PROBLEM DESCRIPTION => All of the entries must be reproduced exactly, with no images carried over.

MATERIAL TO PROCESS =>
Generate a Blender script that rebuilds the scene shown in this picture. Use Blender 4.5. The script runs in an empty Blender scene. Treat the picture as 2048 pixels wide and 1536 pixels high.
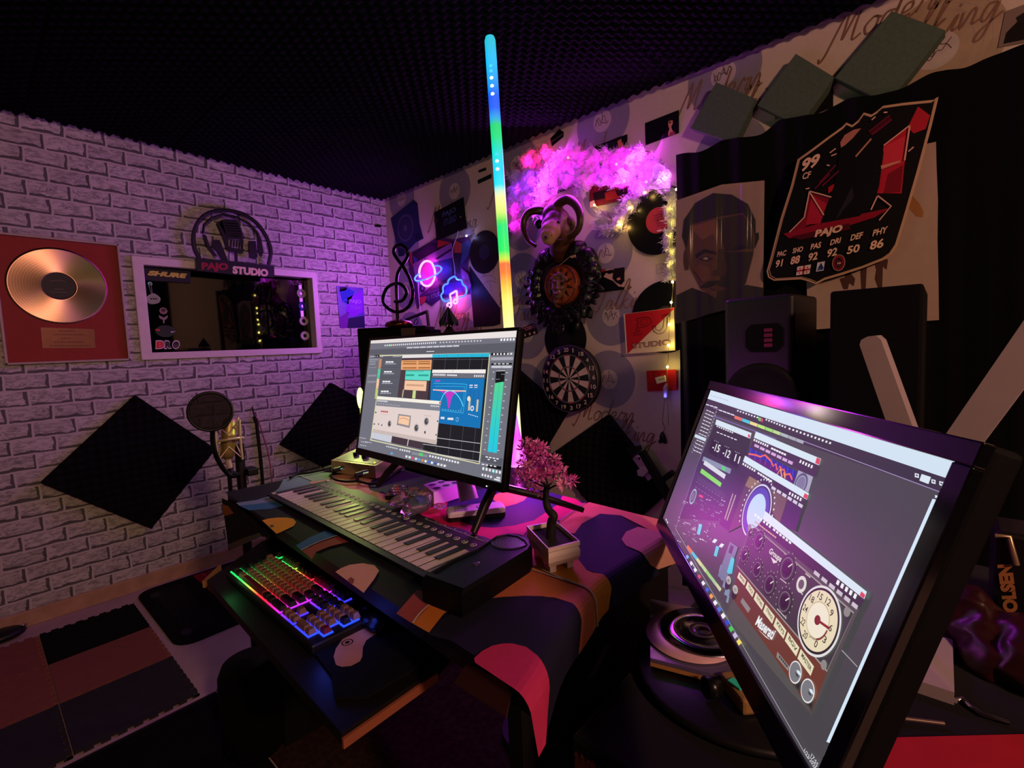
import bpy, bmesh, math, random
from mathutils import Vector as V, Matrix
random.seed(7)
SC = bpy.context.scene
COL = SC.collection
# ------------------------------------------------------------------ camera, exposure, world, ambient lamp
CZ = 1.063                                  # camera height above the floor
FPX = 970.571                               # focal length for a 2048 px wide frame
def _rot(yaw, pitch, roll):
    f = V((math.sin(yaw)*math.cos(pitch), math.cos(yaw)*math.cos(pitch), math.sin(pitch)))
    r0 = V((math.cos(yaw), -math.sin(yaw), 0)); u0 = r0.cross(f)
    c, s = math.cos(roll), math.sin(roll)
    return r0*c + u0*s, u0*c - r0*s, f
CR, CU, CF = _rot(math.radians(-41.56285), math.radians(-4.470015), math.radians(-2.362791))
cam = bpy.data.cameras.new('camera'); cam.sensor_width = 36; cam.lens = FPX/2048*36
cam.clip_start = 0.02
co = bpy.data.objects.new('camera', cam); COL.objects.link(co)
m = Matrix.Identity(4)
for i in range(3):
    m[i][0] = CR[i]; m[i][1] = CU[i]; m[i][2] = -CF[i]
m[2][3] = CZ
co.matrix_world = m
SC.camera = co
SC.view_settings.view_transform = 'Standard'; SC.view_settings.look = 'None'
SC.view_settings.exposure = 0; SC.view_settings.gamma = 1; SC.view_settings.use_curve_mapping = False
w = bpy.data.worlds.new('world'); SC.world = w; w.use_nodes = True
w.node_tree.nodes['Background'].inputs[0].default_value = (1, .62, .5, 1)
w.node_tree.nodes['Background'].inputs[1].default_value = .006
def light(name, kind, loc, col, power, size=.05, target=None, size_y=None):
    d = bpy.data.lights.new(name, kind); d.color = col; d.energy = power
    if kind == 'AREA':
        d.size = size
        if size_y: d.shape = 'RECTANGLE'; d.size_y = size_y
    else: d.shadow_soft_size = size
    o = bpy.data.objects.new(name, d); COL.objects.link(o); o.location = loc
    if target is not None: o.rotation_euler = (V(target)-V(loc)).to_track_quat('-Z', 'Y').to_euler()
    return o
# warm ceiling lamp of the room, behind and right of the camera
light('room_lamp_light', 'POINT', (1.65, -.15, 1.93), (1, .53, .37), 125.0, .10)
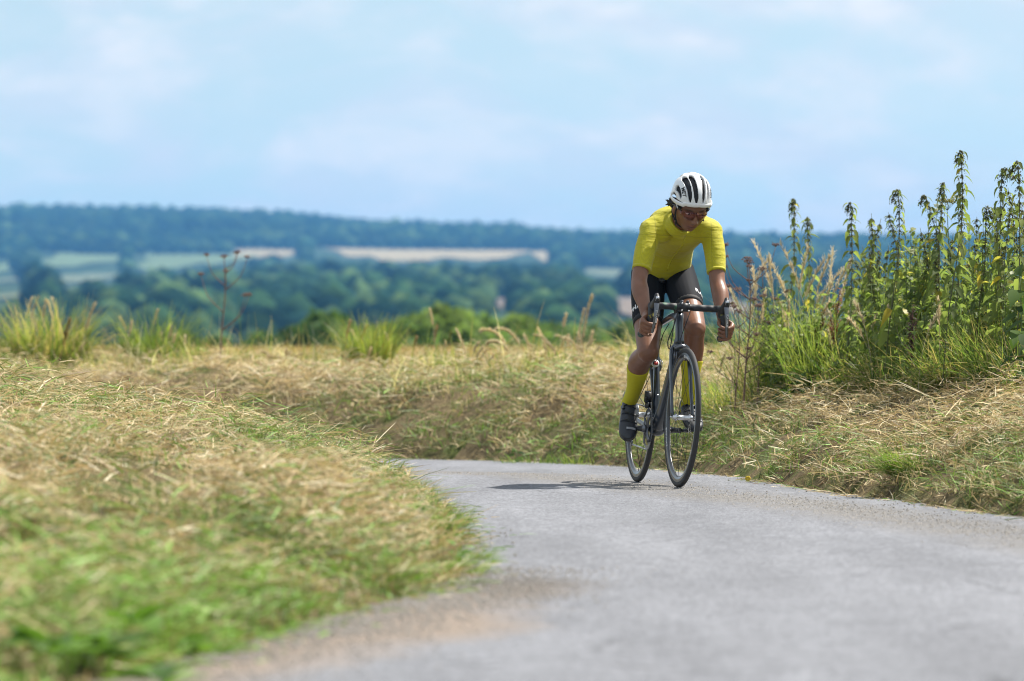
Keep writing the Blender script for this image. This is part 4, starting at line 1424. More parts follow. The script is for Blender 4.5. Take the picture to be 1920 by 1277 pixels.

THE RESULT =>
Generate a Blender script that rebuilds the scene shown in this picture. Use Blender 4.5. The script runs in an empty Blender scene. Treat the picture as 2048 pixels wide and 1536 pixels high.
import bpy, bmesh, math, random
from mathutils import Vector as V, Matrix
random.seed(7)
SC = bpy.context.scene
COL = SC.collection
# ------------------------------------------------------------------ camera, exposure, world, ambient lamp
CZ = 1.063                                  # camera height above the floor
FPX = 970.571                               # focal length for a 2048 px wide frame
def _rot(yaw, pitch, roll):
    f = V((math.sin(yaw)*math.cos(pitch), math.cos(yaw)*math.cos(pitch), math.sin(pitch)))
    r0 = V((math.cos(yaw), -math.sin(yaw), 0)); u0 = r0.cross(f)
    c, s = math.cos(roll), math.sin(roll)
    return r0*c + u0*s, u0*c - r0*s, f
CR, CU, CF = _rot(math.radians(-41.56285), math.radians(-4.470015), math.radians(-2.362791))
cam = bpy.data.cameras.new('camera'); cam.sensor_width = 36; cam.lens = FPX/2048*36
cam.clip_start = 0.02
co = bpy.data.objects.new('camera', cam); COL.objects.link(co)
m = Matrix.Identity(4)
for i in range(3):
    m[i][0] = CR[i]; m[i][1] = CU[i]; m[i][2] = -CF[i]
m[2][3] = CZ
co.matrix_world = m
SC.camera = co
SC.view_settings.view_transform = 'Standard'; SC.view_settings.look = 'None'
SC.view_settings.exposure = 0; SC.view_settings.gamma = 1; SC.view_settings.use_curve_mapping = False
w = bpy.data.worlds.new('world'); SC.world = w; w.use_nodes = True
w.node_tree.nodes['Background'].inputs[0].default_value = (1, .62, .5, 1)
w.node_tree.nodes['Background'].inputs[1].default_value = .006
def light(name, kind, loc, col, power, size=.05, target=None, size_y=None):
    d = bpy.data.lights.new(name, kind); d.color = col; d.energy = power
    if kind == 'AREA':
        d.size = size
        if size_y: d.shape = 'RECTANGLE'; d.size_y = size_y
    else: d.shadow_soft_size = size
    o = bpy.data.objects.new(name, d); COL.objects.link(o); o.location = loc
    if target is not None: o.rotation_euler = (V(target)-V(loc)).to_track_quat('-Z', 'Y').to_euler()
    return o
# warm ceiling lamp of the room, behind and right of the camera
light('room_lamp_light', 'POINT', (1.65, -.15, 1.93), (1, .53, .37), 125.0, .10)
Keep writing the Blender script for this image. This is part 4, starting at line 1424. More parts follow. The script is for Blender 4.5. Take the picture to be 1920 by 1277 pixels.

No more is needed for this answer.